The decades after 1968 were the corridor's interregnum. The Lincoln Theatre sat boarded up. The Howard Theatre closed in 1970, reopened briefly in 1975, closed again in 1980, and sat dark for thirty-two years. The True Reformer Building changed hands. The residential community that had built the corridor began to lose ground to redevelopment pressure as the city's overall population shifted and the Metro Green Line's planned U Street station, opened in 1991, brought new investment to the corridor.

The corridor's institutional recovery began in the late 1990s. The Lincoln Theatre's restoration began in 1989 and the theater reopened in 1994. The African American Civil War Memorial, at the corner of Vermont Avenue, Tenth Street, and U Street, was dedicated on July eighteenth, 1998. The sculptor was Ed Hamilton of Louisville, Kentucky.
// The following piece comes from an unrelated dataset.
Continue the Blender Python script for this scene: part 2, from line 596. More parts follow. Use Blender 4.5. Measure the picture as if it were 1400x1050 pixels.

The central nine-foot bronze, The Spirit of Freedom, honors approximately two hundred and nine thousand, one hundred and forty-five African American soldiers who served in the United States Colored Troops, along with the names of approximately seven thousand white officers, two thousand one hundred and forty-five Hispanic soldiers, and an estimated twenty thousand African American sailors. The companion museum at 1925 Vermont Avenue Northwest, in the former Grimke School, was founded in 1999 by Frank Smith, the activist and former DC Council member who organized the memorial.

The Howard Theatre underwent an approximately thirty-million-dollar restoration and reopened on April ninth, 2012. The True Reformer Building has been owned and stewarded since 1999 by the Public Welfare Foundation. The G. Byron Peck mural of a young Duke Ellington at the piano, originally painted on the south wall of the True Reformer in 1997, was restored in 2019.

The institutional recovery was real. So was the residential displacement that ran alongside it.

Between 1997 and 2007, per the Asch and Musgrove account in Chocolate City, more than two thousand luxury condominium and apartment units were built on the U Street corridor. Federal public-housing redevelopment programs of the same period displaced longtime residents from properties south of the corridor. The new construction was priced for a higher-income demographic. The corridor's restaurants, bars, and music venues now serve a clientele that is younger, whiter, and less likely to have grown up in the neighborhood. The corridor's institutional life is alive. The corridor's residential community has been displaced.

Asch and Musgrove are clear about the connection. Both processes are part of the same story. The Metro investment, the federal preservation grants, the corridor's positioning as a nightlife destination, and the rezoning that allowed new construction together changed who lived next door to the recovering institutions. The institutions came back. The residents who had sustained the institutions in the previous generation largely did not.

What to hold when you walk it

Stand at Twelfth and U in front of the True Reformer Building. The five-story Italianate facade is the structural answer to one question: what did it look like when Black capital, Black design, and Black ownership built a major institutional building in segregated America? The same building now houses the Public Welfare Foundation. The block across the street is luxury condominiums.

Stand at 1213 U in front of Ben's Chili Bowl. The storefront that decided in April 1968 to feed both sides of a curfew is the same storefront feeding tourists today. The half-smoke is the same half-smoke. Virginia Ali, in her nineties, is still associated with the institution. The clientele in line for lunch is mostly visitors. Both states of the restaurant are true.

Stand at the African American Civil War Memorial at Vermont and U. The plaza dedicated in 1998 reads, with the wider frame, as the corridor's most recent monumental witness to its own biography. The memorial names soldiers who fought eighty-five years before the army integrated in 1948. The neighborhood that supported the corridor at the 1998 dedication is not the neighborhood that supports the corridor today.

The corridor that was. The corridor that is. The same buildings. A different community living next door to them. Pearl Bailey called these four blocks Black Broadway in the 1940s. The name held because the corridor earned it. Both lives of the corridor are part of its biography. The next chapter is being written now.